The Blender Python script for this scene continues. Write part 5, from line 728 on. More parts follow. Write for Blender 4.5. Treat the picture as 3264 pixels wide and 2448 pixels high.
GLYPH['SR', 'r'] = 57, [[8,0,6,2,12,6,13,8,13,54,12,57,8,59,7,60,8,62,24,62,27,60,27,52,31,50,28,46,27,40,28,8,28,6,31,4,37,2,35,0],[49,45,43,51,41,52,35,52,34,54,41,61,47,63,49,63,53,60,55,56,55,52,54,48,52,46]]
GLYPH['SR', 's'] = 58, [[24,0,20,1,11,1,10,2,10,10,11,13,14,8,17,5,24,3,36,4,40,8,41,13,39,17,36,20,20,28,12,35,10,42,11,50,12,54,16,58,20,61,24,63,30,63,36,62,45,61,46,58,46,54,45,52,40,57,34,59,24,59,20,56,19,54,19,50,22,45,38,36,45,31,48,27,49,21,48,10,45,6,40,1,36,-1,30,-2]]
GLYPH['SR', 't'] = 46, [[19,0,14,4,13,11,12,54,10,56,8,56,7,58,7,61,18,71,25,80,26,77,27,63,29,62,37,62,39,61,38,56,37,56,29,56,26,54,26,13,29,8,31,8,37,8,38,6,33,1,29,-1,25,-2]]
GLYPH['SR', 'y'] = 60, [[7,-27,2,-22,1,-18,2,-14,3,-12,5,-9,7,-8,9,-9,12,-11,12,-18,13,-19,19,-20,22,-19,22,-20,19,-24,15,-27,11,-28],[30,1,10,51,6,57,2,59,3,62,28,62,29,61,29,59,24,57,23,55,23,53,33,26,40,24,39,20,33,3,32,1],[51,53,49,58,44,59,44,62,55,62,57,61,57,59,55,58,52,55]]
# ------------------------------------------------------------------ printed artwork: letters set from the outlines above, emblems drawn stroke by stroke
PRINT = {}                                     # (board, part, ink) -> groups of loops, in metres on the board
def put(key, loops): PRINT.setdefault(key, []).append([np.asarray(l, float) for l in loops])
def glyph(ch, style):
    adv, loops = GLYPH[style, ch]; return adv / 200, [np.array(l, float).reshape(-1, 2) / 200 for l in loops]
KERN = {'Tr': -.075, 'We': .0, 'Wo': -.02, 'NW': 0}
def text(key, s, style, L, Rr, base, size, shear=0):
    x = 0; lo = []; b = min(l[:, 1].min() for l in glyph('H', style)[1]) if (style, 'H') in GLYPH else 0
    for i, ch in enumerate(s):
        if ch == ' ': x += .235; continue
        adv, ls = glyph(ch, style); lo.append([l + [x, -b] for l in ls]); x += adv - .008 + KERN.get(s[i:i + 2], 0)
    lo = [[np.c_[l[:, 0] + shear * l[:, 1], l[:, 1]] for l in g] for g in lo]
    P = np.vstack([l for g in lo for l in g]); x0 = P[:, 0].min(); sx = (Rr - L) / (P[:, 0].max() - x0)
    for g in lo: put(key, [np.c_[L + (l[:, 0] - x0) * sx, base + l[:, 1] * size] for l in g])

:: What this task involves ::
Go through the material and select each line with the string "part" in it.

:: Solution to this problem ::
The Blender Python script for this scene continues. Write part 5, from line 728 on. More parts follow. Write for Blender 4.5. Treat the picture as 3264 pixels wide and 2448 pixels high.
PRINT = {}                                     # (board, part, ink) -> groups of loops, in metres on the board